==== Dataset content ====
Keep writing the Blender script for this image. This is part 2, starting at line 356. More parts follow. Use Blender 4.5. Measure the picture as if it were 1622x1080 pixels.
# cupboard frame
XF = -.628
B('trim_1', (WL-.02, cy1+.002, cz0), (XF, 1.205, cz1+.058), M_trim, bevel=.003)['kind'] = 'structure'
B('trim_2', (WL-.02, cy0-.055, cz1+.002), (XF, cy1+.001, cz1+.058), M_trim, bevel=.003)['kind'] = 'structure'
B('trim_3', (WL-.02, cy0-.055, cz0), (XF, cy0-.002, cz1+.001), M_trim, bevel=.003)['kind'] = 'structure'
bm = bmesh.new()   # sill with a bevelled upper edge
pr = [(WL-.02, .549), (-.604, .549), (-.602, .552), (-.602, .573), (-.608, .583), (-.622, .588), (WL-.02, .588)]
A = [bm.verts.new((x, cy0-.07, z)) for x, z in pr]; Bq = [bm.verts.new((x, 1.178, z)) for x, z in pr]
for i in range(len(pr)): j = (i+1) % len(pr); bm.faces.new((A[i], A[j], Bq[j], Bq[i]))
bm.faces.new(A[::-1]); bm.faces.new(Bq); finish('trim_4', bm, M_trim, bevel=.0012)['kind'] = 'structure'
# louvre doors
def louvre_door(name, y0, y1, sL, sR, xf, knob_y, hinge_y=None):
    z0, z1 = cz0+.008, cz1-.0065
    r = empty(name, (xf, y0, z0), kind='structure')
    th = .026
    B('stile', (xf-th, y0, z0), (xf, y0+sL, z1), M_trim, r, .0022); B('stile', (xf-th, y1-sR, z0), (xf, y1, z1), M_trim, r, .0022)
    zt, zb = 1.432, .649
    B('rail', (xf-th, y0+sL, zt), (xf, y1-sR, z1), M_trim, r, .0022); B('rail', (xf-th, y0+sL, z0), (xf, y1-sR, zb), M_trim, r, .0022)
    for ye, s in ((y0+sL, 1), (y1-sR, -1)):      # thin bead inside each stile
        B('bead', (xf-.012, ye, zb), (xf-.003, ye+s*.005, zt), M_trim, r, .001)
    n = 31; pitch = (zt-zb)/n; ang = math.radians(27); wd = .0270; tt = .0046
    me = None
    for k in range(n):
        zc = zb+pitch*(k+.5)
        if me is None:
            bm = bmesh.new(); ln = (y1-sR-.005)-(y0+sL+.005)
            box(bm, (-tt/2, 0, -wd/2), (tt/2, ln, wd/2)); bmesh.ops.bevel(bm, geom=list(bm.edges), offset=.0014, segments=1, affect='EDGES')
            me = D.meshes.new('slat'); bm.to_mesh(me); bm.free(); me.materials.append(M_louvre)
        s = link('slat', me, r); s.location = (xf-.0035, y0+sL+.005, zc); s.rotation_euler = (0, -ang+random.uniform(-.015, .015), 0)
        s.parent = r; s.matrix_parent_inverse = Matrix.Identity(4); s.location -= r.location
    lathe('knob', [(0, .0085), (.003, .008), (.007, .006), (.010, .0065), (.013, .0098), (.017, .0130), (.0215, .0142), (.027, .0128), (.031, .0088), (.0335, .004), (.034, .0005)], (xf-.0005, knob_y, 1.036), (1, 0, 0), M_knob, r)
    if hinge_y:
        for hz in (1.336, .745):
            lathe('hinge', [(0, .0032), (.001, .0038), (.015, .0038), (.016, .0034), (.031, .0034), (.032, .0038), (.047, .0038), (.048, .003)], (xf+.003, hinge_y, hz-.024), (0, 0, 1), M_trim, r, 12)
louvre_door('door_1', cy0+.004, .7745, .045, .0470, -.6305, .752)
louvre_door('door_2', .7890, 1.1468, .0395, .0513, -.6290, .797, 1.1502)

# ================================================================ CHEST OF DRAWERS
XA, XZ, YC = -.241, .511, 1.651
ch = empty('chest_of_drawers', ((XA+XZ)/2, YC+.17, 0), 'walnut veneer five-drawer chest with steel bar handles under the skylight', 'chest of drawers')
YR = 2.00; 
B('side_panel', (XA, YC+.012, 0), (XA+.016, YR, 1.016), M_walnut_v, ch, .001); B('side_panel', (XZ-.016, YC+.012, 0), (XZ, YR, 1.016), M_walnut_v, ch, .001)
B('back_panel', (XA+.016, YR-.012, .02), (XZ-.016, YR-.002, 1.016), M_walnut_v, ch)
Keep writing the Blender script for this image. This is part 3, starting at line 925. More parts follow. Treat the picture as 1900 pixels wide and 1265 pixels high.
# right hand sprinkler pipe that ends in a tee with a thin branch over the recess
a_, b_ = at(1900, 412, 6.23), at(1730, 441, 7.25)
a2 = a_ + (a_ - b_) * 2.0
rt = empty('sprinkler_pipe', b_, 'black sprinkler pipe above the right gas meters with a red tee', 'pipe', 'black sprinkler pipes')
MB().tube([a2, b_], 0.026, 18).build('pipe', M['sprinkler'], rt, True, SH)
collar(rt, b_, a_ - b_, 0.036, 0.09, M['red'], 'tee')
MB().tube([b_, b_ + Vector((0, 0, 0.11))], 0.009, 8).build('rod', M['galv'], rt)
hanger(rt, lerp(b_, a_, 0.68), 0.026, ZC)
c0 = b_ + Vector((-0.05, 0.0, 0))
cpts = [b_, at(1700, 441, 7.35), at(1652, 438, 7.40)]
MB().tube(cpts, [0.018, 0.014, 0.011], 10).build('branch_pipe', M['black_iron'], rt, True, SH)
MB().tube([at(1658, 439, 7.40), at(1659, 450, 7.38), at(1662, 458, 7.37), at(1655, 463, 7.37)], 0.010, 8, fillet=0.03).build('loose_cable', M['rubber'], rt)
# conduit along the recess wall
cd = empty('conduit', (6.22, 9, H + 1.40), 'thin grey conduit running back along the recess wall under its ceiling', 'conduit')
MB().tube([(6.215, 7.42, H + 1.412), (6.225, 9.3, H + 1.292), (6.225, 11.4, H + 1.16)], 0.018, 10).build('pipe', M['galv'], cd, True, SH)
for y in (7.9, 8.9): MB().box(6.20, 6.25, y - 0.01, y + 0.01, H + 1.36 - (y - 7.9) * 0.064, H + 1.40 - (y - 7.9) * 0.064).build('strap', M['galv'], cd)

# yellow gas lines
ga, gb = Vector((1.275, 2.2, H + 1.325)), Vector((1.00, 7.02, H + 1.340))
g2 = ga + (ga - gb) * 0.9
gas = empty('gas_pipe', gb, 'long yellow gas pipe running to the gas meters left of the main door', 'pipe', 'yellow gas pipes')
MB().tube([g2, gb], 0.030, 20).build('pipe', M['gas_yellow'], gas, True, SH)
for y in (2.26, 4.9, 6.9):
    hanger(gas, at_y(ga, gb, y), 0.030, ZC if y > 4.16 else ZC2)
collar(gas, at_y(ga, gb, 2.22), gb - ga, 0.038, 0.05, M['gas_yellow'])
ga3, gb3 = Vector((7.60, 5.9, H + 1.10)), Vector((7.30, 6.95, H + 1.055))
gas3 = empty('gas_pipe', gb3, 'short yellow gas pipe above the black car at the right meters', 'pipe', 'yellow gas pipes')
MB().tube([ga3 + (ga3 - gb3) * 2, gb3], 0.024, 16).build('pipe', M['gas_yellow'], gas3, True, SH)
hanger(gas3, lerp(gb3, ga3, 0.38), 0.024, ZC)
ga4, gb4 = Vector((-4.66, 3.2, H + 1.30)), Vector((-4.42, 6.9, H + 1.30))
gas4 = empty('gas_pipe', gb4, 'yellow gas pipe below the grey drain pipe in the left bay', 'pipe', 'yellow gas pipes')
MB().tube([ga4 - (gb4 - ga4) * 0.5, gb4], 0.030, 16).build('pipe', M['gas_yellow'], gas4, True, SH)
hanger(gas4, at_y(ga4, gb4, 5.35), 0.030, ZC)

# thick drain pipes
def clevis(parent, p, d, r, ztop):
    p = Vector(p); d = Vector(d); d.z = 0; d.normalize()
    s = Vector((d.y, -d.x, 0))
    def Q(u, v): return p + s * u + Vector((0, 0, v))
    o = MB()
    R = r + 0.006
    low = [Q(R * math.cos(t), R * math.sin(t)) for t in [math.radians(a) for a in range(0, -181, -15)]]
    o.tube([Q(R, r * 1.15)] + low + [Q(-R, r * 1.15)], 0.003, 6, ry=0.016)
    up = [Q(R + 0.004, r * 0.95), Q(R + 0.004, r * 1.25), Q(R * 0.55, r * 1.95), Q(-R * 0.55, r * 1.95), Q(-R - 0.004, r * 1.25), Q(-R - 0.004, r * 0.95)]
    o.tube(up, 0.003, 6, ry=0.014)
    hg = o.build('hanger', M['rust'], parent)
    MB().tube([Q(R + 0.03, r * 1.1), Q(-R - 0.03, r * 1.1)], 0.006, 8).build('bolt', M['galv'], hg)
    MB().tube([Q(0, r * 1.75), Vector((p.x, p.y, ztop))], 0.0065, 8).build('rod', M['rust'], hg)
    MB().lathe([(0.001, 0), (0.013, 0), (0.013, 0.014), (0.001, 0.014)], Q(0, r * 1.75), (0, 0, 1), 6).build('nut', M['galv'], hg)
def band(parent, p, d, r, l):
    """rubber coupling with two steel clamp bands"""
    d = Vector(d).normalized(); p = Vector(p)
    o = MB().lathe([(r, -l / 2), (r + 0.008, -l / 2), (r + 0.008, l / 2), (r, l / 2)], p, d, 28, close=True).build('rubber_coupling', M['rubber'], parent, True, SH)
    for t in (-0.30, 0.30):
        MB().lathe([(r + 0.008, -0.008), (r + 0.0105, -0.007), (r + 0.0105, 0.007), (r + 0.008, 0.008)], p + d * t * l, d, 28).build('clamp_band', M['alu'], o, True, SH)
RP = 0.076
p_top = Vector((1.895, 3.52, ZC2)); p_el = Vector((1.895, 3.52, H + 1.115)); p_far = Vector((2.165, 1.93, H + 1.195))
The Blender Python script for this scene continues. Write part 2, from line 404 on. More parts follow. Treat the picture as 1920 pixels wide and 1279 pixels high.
====
Stated goal:
Check the data for the word "part" and pull out the lines that have it.

Completed task:
Keep writing the Blender script for this image. This is part 2, starting at line 356. More parts follow. Use Blender 4.5. Measure the picture as if it were 1622x1080 pixels.
Keep writing the Blender script for this image. This is part 3, starting at line 925. More parts follow. Treat the picture as 1900 pixels wide and 1265 pixels high.
The Blender Python script for this scene continues. Write part 2, from line 404 on. More parts follow. Treat the picture as 1920 pixels wide and 1279 pixels high.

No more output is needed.